# The task:
Keep to the lines between the one holding "Reconstruct this image" and the one holding "from mathutils import Vector, Matrix", inclusive, and write them out exactly.
Begin Records to use
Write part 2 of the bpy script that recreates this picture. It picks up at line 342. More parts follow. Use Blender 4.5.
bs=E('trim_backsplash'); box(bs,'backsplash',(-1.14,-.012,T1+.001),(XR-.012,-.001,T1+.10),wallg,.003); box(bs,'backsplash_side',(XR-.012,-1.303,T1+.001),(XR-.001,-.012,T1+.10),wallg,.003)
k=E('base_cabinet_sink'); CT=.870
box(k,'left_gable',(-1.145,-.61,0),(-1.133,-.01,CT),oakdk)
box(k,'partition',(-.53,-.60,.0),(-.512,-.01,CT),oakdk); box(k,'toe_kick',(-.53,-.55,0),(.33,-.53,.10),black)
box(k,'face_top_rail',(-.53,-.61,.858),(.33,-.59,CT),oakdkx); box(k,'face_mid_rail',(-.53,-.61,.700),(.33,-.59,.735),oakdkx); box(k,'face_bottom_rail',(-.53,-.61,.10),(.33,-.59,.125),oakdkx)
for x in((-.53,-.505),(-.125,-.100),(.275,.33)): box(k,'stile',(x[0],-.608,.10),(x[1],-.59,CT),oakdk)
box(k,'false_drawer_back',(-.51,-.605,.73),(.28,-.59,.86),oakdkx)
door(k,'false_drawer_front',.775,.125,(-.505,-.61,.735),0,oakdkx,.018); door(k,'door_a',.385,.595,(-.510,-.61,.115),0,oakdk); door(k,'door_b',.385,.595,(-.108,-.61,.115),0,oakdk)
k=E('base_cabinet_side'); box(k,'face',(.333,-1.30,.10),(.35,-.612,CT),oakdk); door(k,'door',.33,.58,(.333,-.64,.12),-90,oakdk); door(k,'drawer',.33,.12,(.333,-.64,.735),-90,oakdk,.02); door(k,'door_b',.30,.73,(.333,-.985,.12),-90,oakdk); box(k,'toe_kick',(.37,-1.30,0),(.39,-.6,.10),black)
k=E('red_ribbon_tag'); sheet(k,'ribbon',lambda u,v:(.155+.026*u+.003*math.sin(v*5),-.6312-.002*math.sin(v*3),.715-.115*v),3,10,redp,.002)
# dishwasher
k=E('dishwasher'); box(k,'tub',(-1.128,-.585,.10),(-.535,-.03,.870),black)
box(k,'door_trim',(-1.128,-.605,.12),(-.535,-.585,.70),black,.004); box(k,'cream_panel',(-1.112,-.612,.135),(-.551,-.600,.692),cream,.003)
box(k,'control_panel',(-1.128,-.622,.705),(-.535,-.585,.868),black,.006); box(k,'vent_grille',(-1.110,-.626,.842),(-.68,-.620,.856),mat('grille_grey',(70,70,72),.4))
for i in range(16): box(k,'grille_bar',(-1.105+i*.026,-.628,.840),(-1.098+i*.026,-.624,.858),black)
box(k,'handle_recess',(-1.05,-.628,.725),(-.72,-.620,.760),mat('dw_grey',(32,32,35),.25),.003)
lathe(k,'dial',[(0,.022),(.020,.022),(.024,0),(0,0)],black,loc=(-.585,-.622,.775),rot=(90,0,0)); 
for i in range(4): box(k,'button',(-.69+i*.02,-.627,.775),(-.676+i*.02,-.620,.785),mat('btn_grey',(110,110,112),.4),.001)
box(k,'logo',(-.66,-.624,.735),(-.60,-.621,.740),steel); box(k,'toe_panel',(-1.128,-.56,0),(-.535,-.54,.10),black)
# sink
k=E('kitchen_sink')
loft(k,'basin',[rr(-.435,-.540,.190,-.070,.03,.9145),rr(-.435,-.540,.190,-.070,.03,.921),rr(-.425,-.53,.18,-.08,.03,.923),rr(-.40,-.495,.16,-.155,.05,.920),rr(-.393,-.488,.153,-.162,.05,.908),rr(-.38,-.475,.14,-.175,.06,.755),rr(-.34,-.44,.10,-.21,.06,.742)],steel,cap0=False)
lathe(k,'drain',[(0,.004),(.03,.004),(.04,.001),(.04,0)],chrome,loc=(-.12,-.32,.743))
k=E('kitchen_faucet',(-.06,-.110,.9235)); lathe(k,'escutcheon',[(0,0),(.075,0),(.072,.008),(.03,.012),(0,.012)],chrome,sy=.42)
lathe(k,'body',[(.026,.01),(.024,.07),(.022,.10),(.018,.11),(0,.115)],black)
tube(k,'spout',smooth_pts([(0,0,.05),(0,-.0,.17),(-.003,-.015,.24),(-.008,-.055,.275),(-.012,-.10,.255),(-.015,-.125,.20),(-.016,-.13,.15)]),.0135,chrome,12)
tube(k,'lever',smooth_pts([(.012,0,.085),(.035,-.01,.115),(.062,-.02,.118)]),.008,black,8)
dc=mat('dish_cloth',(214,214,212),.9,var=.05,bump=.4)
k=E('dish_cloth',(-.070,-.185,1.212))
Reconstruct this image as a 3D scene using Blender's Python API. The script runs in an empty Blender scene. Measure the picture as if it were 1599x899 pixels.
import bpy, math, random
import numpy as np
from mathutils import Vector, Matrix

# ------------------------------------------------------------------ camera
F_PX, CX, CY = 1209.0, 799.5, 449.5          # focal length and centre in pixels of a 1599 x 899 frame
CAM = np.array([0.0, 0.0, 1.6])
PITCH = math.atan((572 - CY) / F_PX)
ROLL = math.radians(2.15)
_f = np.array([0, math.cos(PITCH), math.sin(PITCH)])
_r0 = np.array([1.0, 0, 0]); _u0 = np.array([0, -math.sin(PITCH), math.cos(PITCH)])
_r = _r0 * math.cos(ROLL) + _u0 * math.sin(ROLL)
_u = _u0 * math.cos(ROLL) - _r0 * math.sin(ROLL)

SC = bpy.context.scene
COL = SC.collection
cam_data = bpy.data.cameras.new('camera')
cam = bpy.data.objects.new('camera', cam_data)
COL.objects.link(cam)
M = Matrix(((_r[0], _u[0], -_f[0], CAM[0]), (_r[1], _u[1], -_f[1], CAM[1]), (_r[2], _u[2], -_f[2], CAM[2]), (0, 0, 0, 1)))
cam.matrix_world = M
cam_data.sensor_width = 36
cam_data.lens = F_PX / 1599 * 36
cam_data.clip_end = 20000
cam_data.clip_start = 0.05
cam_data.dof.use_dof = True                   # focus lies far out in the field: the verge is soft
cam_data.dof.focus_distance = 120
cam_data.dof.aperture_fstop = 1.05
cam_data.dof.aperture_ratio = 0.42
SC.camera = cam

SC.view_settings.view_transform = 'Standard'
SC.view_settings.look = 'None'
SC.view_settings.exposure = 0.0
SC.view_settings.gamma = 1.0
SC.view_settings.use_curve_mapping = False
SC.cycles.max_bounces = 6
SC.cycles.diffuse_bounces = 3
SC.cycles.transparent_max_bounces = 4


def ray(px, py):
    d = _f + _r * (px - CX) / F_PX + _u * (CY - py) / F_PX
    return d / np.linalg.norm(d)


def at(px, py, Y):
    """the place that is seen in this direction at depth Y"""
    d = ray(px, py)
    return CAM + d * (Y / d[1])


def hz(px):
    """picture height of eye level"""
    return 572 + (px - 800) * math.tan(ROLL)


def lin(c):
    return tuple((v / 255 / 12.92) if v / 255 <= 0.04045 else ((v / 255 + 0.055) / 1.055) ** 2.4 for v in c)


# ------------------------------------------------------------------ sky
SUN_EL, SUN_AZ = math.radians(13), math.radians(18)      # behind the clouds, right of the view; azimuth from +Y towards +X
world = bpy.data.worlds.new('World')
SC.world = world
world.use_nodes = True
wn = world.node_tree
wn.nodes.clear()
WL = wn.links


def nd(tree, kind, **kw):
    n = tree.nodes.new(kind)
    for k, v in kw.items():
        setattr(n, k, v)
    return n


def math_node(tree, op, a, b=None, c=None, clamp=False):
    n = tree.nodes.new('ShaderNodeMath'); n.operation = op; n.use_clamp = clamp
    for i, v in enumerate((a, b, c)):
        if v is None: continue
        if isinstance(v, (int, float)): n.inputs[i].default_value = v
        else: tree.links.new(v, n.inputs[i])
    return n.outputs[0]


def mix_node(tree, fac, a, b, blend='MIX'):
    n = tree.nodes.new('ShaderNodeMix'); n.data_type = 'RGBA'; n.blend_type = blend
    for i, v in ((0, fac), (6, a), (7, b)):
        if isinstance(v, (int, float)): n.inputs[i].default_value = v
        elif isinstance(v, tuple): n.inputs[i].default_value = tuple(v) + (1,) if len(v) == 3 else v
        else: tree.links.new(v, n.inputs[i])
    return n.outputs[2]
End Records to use
# Output below:
Reconstruct this image as a 3D scene using Blender's Python API. The script runs in an empty Blender scene. Measure the picture as if it were 1599x899 pixels.
import bpy, math, random
import numpy as np
from mathutils import Vector, Matrix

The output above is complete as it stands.